**Stated task**. Take the listing and print it in full, exactly as given.

## Start Information provided

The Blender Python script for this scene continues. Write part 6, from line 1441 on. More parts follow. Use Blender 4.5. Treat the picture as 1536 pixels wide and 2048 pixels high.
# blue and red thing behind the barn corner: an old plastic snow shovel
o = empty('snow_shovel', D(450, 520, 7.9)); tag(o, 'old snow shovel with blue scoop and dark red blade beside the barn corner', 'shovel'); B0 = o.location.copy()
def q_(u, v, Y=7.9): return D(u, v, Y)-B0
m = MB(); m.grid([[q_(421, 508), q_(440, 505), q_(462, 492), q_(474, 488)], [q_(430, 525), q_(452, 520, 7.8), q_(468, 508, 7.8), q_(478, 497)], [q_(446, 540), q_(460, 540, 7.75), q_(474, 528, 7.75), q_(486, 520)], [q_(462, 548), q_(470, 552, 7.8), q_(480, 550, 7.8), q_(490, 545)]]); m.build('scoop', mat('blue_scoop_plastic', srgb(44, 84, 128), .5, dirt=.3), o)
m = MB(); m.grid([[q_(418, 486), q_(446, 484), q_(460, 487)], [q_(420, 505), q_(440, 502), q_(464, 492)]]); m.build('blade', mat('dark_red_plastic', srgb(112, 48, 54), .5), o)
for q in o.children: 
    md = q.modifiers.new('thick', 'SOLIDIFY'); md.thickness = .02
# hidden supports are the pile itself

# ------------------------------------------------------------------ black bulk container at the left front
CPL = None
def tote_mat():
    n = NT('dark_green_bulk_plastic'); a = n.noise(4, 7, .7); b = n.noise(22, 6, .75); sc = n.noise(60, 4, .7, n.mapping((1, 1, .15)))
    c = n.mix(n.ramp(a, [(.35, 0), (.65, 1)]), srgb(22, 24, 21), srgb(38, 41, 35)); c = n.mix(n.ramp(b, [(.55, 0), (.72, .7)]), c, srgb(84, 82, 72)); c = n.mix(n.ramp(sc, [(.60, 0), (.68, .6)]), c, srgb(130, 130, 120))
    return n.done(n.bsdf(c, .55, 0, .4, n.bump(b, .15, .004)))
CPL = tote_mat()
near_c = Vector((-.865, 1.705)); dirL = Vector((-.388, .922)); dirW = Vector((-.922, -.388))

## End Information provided

**Result**.
The Blender Python script for this scene continues. Write part 6, from line 1441 on. More parts follow. Use Blender 4.5. Treat the picture as 1536 pixels wide and 2048 pixels high.
# blue and red thing behind the barn corner: an old plastic snow shovel
o = empty('snow_shovel', D(450, 520, 7.9)); tag(o, 'old snow shovel with blue scoop and dark red blade beside the barn corner', 'shovel'); B0 = o.location.copy()
def q_(u, v, Y=7.9): return D(u, v, Y)-B0
m = MB(); m.grid([[q_(421, 508), q_(440, 505), q_(462, 492), q_(474, 488)], [q_(430, 525), q_(452, 520, 7.8), q_(468, 508, 7.8), q_(478, 497)], [q_(446, 540), q_(460, 540, 7.75), q_(474, 528, 7.75), q_(486, 520)], [q_(462, 548), q_(470, 552, 7.8), q_(480, 550, 7.8), q_(490, 545)]]); m.build('scoop', mat('blue_scoop_plastic', srgb(44, 84, 128), .5, dirt=.3), o)
m = MB(); m.grid([[q_(418, 486), q_(446, 484), q_(460, 487)], [q_(420, 505), q_(440, 502), q_(464, 492)]]); m.build('blade', mat('dark_red_plastic', srgb(112, 48, 54), .5), o)
for q in o.children: 
    md = q.modifiers.new('thick', 'SOLIDIFY'); md.thickness = .02
# hidden supports are the pile itself

# ------------------------------------------------------------------ black bulk container at the left front
CPL = None
def tote_mat():
    n = NT('dark_green_bulk_plastic'); a = n.noise(4, 7, .7); b = n.noise(22, 6, .75); sc = n.noise(60, 4, .7, n.mapping((1, 1, .15)))
    c = n.mix(n.ramp(a, [(.35, 0), (.65, 1)]), srgb(22, 24, 21), srgb(38, 41, 35)); c = n.mix(n.ramp(b, [(.55, 0), (.72, .7)]), c, srgb(84, 82, 72)); c = n.mix(n.ramp(sc, [(.60, 0), (.68, .6)]), c, srgb(130, 130, 120))
    return n.done(n.bsdf(c, .55, 0, .4, n.bump(b, .15, .004)))
CPL = tote_mat()
near_c = Vector((-.865, 1.705)); dirL = Vector((-.388, .922)); dirW = Vector((-.922, -.388))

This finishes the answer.